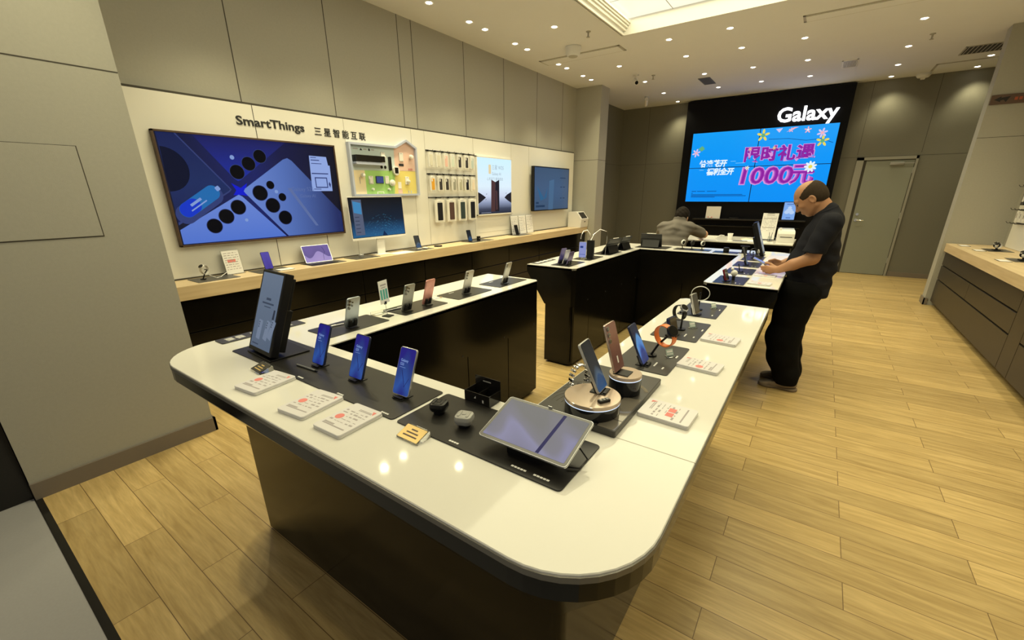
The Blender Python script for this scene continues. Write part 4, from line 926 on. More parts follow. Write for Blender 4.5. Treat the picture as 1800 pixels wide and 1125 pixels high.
pad('white price booklet beside the black and gold price tag', -1.515, .620, 6); pad('white price booklet in the middle of the front row of three', -1.225, .620, 6); pad('white price booklet nearest the gold price tag', -1.036, .625, 2, 1)

def buds(label, x, y, m, yaw):
    r = thing('earbud_case', label, 'earbuds', (x, y, MT), (0, 0, D2R(yaw)), 'earbud cases'); w = .052
    MB().rings([[(a, b_, z) for a, b_ in rrect(w*s_, w*s_, w*.28*s_, 6)] for s_, z in ((.55, .0095), (.86, .012), (.97, .018), (1.0, .024))]).build('case_body', M[m], r, SM)
    MB().rings([[(a, b_, z) for a, b_ in rrect(w*s_, w*s_, w*.28*s_, 6)] for s_, z in ((1.0, .0245), (.99, .030), (.92, .036), (.75, .0385))]).build('lid', M[m], r, SM)
    l = MB().prism(rrect(.008, .034, .003, 3, -.013, 0), .0385, .0400).prism(rrect(.008, .034, .003, 3, .013, 0), .0385, .0400).prism(rrect(.013, .010, .003, 3), .0385, .0398); l.build('lid_relief', M['plastic_grey'] if m != 'plastic_black' else M['plastic_dark'], r)
    MB().cyl(.018, .0002, .009, 20).build('stand', M['plastic_black'], r, SM)
buds('glossy black earbud case on the tablet mat', -.848, .815, 'plastic_black', 20); buds('grey earbud case beside the tablet', -.733, .800, 'plastic_grey', 20)
tr = thing('accessory_tray', 'small open black tray with a raised back behind the earbud cases', 'tray', (-.790, .955, TZ)); mb = MB()
for a in ((-.051, .051, -.030, -.027, .0035, .040), (-.051, -.048, -.027, .027, .0035, .040), (.048, .051, -.027, .027, .0035, .040), (-.051, .051, .027, .030, .0035, .072), (-.048, .048, -.027, .027, .0035, .006)): mb.box(*a)
mb.build('tray_box', M['black_gloss'], tr); MB().box(-.0015, .0015, -.027, .027, .006, .036).build('divider', M['black_gloss'], tr)
MB().box(-.018, .014, .0262, .027, .056, .060).build('printed_name', M['plastic_grey'], tr)
MB().flat([(-.012, .020), (-.004, .030), (-.004, .021)], .0304, FRONT).flat([(.022, .012), (.028, .012), (.028, .022), (.022, .022)], .0304, FRONT).build('printed_icon', M['white_print'], tr)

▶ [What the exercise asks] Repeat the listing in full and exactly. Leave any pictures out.

▶ [Result for this task]
The Blender Python script for this scene continues. Write part 4, from line 926 on. More parts follow. Write for Blender 4.5. Treat the picture as 1800 pixels wide and 1125 pixels high.
pad('white price booklet beside the black and gold price tag', -1.515, .620, 6); pad('white price booklet in the middle of the front row of three', -1.225, .620, 6); pad('white price booklet nearest the gold price tag', -1.036, .625, 2, 1)

def buds(label, x, y, m, yaw):
    r = thing('earbud_case', label, 'earbuds', (x, y, MT), (0, 0, D2R(yaw)), 'earbud cases'); w = .052
    MB().rings([[(a, b_, z) for a, b_ in rrect(w*s_, w*s_, w*.28*s_, 6)] for s_, z in ((.55, .0095), (.86, .012), (.97, .018), (1.0, .024))]).build('case_body', M[m], r, SM)
    MB().rings([[(a, b_, z) for a, b_ in rrect(w*s_, w*s_, w*.28*s_, 6)] for s_, z in ((1.0, .0245), (.99, .030), (.92, .036), (.75, .0385))]).build('lid', M[m], r, SM)
    l = MB().prism(rrect(.008, .034, .003, 3, -.013, 0), .0385, .0400).prism(rrect(.008, .034, .003, 3, .013, 0), .0385, .0400).prism(rrect(.013, .010, .003, 3), .0385, .0398); l.build('lid_relief', M['plastic_grey'] if m != 'plastic_black' else M['plastic_dark'], r)
    MB().cyl(.018, .0002, .009, 20).build('stand', M['plastic_black'], r, SM)
buds('glossy black earbud case on the tablet mat', -.848, .815, 'plastic_black', 20); buds('grey earbud case beside the tablet', -.733, .800, 'plastic_grey', 20)
tr = thing('accessory_tray', 'small open black tray with a raised back behind the earbud cases', 'tray', (-.790, .955, TZ)); mb = MB()
for a in ((-.051, .051, -.030, -.027, .0035, .040), (-.051, -.048, -.027, .027, .0035, .040), (.048, .051, -.027, .027, .0035, .040), (-.051, .051, .027, .030, .0035, .072), (-.048, .048, -.027, .027, .0035, .006)): mb.box(*a)
mb.build('tray_box', M['black_gloss'], tr); MB().box(-.0015, .0015, -.027, .027, .006, .036).build('divider', M['black_gloss'], tr)
MB().box(-.018, .014, .0262, .027, .056, .060).build('printed_name', M['plastic_grey'], tr)
MB().flat([(-.012, .020), (-.004, .030), (-.004, .021)], .0304, FRONT).flat([(.022, .012), (.028, .012), (.028, .022), (.022, .022)], .0304, FRONT).build('printed_icon', M['white_print'], tr)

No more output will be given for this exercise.